Kaat showed me Margiela’s play with openings that enabled garments to be used in divergent ways. And many of the outfits – say classic trench coats – might belong to each category, even if the Margiela version had a pair of nylon stockings as a belt. There was even a “trikini” – a three-piece bikini worn across the body in separate bands, so that its wearer could choose her level of exposure.
According to Pierre-Alexis, Margiela underlined the key values that he was using to define his work for Hermès: ease, comfort, quality - and time. And that Jean-Louis thought that the designer’s biggest innovation was to go beyond “reconciled” ideas.
“He was always telling me that Hermès needs to change all the time in order to remain true to it spirit," Pierre-Alexis Dumas remembers. "Margiela intrigued him – he was seduced by the deep insights and the discreetly subversive approach with practical intelligence. Above all, he liked Martin’s thought process, the delicate yet determined way he had to follow his ideas all the way through.”

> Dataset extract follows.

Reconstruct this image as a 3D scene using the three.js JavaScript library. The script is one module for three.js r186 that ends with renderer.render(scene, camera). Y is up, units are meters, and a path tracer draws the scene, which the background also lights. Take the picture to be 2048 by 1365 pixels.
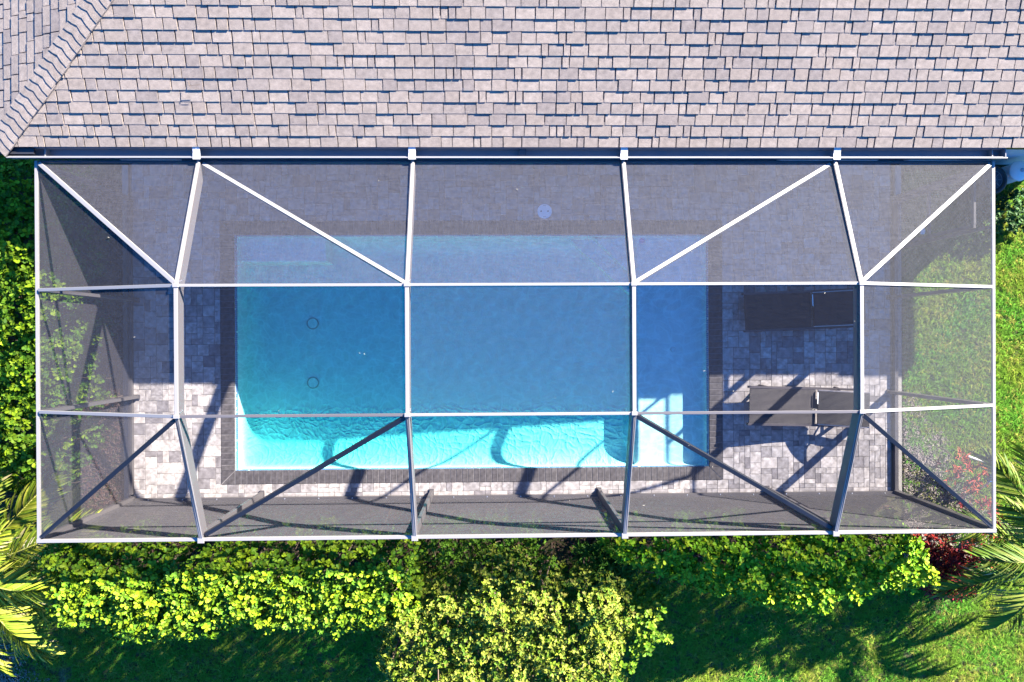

In the final section of the MoMu show, beside Hermès classics, is a bag by Margiela where the strap can be wrapped around the hand. That matches the Cape Cod watch with its double strap and the daring introduction of trainers to Hermès’ shoe collection.
I was fascinated to learn from Pierre-Alexis that the mysterious Margiela communicated only by fax but seemed to have a sixth sense about design. The current Hermès designer, Nadège Vanhee-Cybulski was actually trained at Maison Martin Margiela and is following in his footsteps in making classy clothes of multiple use. Like her mentor, she is accused by some of being dull – but she should probably take that as a compliment.
“I wanted to be boring in a certain way,” says Margiela. “I was working for a small number of women and then that became bigger and bigger.”
Occasionally, the designer says, he will come across one of his outfits, like the fur coat he saw recently in a Paris restaurant.
Nothing from the Hermès collections looks dated or out of synch with the times. Margiela, who turns 60 in April, sold his company to Renzo Rosso, founder of Diesel and President of the OTB Group, and then bowed out to concentrate on his painting. The designer has an explanation for timeless fashion.
“I think the older you get the more you understand – man or woman – what suits him and her and makes them happy to wear. This is something that comes with age. You want it to last. Before, I would never buy three colours or three shades of the same sweater - but today I will!”